■ DO THIS
Say how many lines include the word "script", using only a number.

⟨

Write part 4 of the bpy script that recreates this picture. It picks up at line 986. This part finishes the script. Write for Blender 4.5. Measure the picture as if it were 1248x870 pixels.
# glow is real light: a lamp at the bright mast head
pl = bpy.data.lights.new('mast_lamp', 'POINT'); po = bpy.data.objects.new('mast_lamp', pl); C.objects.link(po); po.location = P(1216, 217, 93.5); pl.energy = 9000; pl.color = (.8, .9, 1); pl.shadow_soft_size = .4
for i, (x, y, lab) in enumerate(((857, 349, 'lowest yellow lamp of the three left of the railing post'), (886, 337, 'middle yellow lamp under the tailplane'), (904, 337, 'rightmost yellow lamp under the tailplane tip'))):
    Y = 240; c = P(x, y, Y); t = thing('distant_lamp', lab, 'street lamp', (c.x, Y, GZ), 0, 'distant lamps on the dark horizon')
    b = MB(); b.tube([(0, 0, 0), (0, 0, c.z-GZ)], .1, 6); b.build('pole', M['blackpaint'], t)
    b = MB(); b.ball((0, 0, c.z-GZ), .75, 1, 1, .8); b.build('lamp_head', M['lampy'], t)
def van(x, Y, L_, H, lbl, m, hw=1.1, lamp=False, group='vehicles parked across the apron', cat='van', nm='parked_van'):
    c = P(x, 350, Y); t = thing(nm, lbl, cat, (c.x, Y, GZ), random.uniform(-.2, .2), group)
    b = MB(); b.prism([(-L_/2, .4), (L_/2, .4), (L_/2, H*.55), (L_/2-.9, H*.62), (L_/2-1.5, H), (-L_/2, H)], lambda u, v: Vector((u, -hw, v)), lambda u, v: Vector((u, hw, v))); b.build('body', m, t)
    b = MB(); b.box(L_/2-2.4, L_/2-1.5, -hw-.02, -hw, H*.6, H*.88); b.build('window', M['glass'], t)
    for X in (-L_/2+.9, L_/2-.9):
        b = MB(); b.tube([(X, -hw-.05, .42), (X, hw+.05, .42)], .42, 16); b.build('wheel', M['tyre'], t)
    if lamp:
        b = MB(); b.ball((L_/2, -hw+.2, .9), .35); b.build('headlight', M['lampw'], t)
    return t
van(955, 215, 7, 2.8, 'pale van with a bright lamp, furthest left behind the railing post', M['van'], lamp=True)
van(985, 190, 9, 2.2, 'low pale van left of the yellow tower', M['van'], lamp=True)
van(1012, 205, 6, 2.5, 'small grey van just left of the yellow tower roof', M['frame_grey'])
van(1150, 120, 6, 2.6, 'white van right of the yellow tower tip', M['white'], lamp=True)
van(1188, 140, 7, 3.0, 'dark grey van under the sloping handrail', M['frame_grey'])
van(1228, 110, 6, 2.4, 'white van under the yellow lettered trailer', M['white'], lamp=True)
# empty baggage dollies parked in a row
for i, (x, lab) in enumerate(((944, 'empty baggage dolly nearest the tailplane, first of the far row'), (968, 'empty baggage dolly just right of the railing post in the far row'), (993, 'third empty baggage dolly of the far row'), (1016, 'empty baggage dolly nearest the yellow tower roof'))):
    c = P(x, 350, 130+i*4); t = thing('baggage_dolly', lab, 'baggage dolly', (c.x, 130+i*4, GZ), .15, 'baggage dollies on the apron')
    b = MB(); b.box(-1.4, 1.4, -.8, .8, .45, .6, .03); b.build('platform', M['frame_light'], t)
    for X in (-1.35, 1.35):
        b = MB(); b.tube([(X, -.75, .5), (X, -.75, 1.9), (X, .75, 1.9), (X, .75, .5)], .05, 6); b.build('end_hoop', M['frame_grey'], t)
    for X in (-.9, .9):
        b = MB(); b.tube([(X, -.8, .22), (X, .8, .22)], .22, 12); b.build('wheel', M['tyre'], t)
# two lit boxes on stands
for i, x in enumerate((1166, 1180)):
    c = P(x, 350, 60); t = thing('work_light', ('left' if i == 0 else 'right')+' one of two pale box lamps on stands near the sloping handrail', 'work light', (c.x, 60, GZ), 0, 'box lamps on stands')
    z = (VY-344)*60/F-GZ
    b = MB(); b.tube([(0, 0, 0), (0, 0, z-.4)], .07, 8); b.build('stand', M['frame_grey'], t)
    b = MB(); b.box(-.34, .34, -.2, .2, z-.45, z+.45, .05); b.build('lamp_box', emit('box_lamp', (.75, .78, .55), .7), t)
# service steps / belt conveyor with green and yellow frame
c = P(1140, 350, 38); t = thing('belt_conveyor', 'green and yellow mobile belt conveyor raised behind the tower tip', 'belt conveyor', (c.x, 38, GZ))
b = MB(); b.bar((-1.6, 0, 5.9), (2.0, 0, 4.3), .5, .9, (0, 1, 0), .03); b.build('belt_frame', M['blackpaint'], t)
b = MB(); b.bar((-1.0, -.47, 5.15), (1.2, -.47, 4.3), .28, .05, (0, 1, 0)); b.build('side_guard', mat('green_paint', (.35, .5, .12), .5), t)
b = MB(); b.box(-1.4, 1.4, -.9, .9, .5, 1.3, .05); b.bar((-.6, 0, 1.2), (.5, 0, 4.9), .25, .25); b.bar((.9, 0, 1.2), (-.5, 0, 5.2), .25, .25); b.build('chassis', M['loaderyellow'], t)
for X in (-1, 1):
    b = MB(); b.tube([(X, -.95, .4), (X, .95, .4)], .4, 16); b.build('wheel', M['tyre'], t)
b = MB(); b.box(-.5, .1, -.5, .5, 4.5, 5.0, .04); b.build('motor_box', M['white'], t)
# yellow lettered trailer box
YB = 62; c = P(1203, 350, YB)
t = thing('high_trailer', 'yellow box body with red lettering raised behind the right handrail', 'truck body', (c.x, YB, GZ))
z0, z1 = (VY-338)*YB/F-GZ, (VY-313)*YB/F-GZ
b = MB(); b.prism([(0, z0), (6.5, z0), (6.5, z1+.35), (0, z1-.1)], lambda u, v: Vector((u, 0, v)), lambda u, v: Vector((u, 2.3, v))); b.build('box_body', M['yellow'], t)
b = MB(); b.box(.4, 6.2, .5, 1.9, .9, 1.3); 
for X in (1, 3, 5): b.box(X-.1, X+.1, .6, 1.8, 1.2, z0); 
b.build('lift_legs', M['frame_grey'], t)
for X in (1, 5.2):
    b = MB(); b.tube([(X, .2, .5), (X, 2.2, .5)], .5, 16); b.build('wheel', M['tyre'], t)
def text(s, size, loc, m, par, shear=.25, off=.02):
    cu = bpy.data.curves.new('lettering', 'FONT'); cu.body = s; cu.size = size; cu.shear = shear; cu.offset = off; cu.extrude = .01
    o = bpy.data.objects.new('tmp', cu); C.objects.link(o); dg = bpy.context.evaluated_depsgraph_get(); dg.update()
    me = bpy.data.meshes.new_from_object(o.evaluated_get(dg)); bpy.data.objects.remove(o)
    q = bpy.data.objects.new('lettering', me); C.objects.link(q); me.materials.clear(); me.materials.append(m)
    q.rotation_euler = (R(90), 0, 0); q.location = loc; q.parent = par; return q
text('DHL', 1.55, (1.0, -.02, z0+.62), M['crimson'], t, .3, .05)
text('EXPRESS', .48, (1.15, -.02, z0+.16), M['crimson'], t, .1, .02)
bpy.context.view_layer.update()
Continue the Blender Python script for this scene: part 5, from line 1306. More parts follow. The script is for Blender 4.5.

⟩

■ FULL RESPONSE
2